INSTRUCTIONS FOR THE TASK
Present the data once more in exactly its original form.

=-=-=-=-=

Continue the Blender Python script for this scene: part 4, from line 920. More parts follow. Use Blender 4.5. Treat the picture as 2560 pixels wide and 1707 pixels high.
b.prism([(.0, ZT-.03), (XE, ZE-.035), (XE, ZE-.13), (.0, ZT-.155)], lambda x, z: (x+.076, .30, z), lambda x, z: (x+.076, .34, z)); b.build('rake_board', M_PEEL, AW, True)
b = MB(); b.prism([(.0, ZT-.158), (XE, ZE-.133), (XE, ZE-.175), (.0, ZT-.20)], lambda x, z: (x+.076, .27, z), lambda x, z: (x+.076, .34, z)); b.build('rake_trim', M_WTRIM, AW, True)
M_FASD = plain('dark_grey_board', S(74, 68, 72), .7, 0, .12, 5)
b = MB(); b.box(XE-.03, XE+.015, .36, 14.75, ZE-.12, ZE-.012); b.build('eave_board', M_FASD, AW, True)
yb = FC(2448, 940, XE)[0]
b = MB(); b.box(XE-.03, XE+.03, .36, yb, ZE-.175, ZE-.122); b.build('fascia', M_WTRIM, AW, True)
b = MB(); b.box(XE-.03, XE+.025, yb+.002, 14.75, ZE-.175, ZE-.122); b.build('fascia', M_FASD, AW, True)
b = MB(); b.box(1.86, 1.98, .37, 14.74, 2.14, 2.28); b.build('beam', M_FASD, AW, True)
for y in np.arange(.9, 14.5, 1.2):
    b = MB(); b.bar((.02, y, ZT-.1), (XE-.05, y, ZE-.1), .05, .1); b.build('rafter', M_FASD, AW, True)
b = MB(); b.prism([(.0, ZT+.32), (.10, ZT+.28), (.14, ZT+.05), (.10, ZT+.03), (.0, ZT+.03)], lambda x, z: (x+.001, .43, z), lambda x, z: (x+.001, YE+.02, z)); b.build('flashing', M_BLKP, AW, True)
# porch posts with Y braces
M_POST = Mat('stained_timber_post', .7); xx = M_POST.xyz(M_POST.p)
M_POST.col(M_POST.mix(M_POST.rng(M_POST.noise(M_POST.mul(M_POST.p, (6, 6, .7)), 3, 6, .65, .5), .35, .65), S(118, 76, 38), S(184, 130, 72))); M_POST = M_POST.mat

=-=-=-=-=

EXERCISE ANSWER
Continue the Blender Python script for this scene: part 4, from line 920. More parts follow. Use Blender 4.5. Treat the picture as 2560 pixels wide and 1707 pixels high.
b.prism([(.0, ZT-.03), (XE, ZE-.035), (XE, ZE-.13), (.0, ZT-.155)], lambda x, z: (x+.076, .30, z), lambda x, z: (x+.076, .34, z)); b.build('rake_board', M_PEEL, AW, True)
b = MB(); b.prism([(.0, ZT-.158), (XE, ZE-.133), (XE, ZE-.175), (.0, ZT-.20)], lambda x, z: (x+.076, .27, z), lambda x, z: (x+.076, .34, z)); b.build('rake_trim', M_WTRIM, AW, True)
M_FASD = plain('dark_grey_board', S(74, 68, 72), .7, 0, .12, 5)
b = MB(); b.box(XE-.03, XE+.015, .36, 14.75, ZE-.12, ZE-.012); b.build('eave_board', M_FASD, AW, True)
yb = FC(2448, 940, XE)[0]
b = MB(); b.box(XE-.03, XE+.03, .36, yb, ZE-.175, ZE-.122); b.build('fascia', M_WTRIM, AW, True)
b = MB(); b.box(XE-.03, XE+.025, yb+.002, 14.75, ZE-.175, ZE-.122); b.build('fascia', M_FASD, AW, True)
b = MB(); b.box(1.86, 1.98, .37, 14.74, 2.14, 2.28); b.build('beam', M_FASD, AW, True)
for y in np.arange(.9, 14.5, 1.2):
    b = MB(); b.bar((.02, y, ZT-.1), (XE-.05, y, ZE-.1), .05, .1); b.build('rafter', M_FASD, AW, True)
b = MB(); b.prism([(.0, ZT+.32), (.10, ZT+.28), (.14, ZT+.05), (.10, ZT+.03), (.0, ZT+.03)], lambda x, z: (x+.001, .43, z), lambda x, z: (x+.001, YE+.02, z)); b.build('flashing', M_BLKP, AW, True)
# porch posts with Y braces
M_POST = Mat('stained_timber_post', .7); xx = M_POST.xyz(M_POST.p)
M_POST.col(M_POST.mix(M_POST.rng(M_POST.noise(M_POST.mul(M_POST.p, (6, 6, .7)), 3, 6, .65, .5), .35, .65), S(118, 76, 38), S(184, 130, 72))); M_POST = M_POST.mat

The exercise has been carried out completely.